LSAT Reading Comprehension: Author's Attitude and Tone Questions
Attitude and tone questions ask how the author feels about a subject. Learn to track evaluative language, separate the author's view from views they merely report, and pick the right strength of answer.
2026-05-30 · 7 min read
Reading for stance, not just content
Attitude and tone questions ask how the author feels about the topic or a particular view in the passage. The stem reads: the author's attitude toward X can best be described as, or the tone of the passage is. You are tracking evaluation, not facts.
As you read, mark evaluative words: unfortunately, remarkably, flawed, persuasive, surprisingly.

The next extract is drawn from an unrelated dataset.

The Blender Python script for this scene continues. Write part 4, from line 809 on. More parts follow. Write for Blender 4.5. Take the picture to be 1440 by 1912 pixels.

These signposts reveal where the author steps in with a judgment rather than reporting neutral information.
Separate the author's view from reported views
Passages frequently describe other people's positions at length. Do not mistake a view the author reports for a view the author holds. Watch for attribution phrases like critics argue, proponents claim, or it is widely believed.
The author's own attitude appears in the framing around those reported views, in the words that praise, criticize, qualify, or distance. Ask where the author signals agreement, doubt, or reservation.
Calibrate the strength of the answer
Tone answers come in strengths, and most correct answers on the LSAT are moderate. Extreme choices like contempt, outrage, or unqualified admiration are usually too strong for an academic passage.
Equally, do not pick a flatly neutral answer if the author clearly took a side. Look for measured descriptions: cautious approval, mild skepticism, qualified agreement. These match the typical restrained voice of LSAT passages.
Use the two-word answer structure
Many attitude answers pair a polarity word with an intensity word, such as guarded optimism or reasoned disapproval. Check both parts. The polarity must match the direction of the author's evaluation, and the intensity must match how strongly they express it.
An answer can be wrong because it has the right polarity but the wrong intensity, or the right feeling about the wrong target. Confirm the answer is about the thing the question asks about.
Method recap
Track evaluative language as you read. Distinguish the author's voice from views they merely report. Determine the polarity of the author's attitude, then its intensity. Reject answers that are too extreme, too neutral, or aimed at the wrong subject, and choose the calibrated description that remains.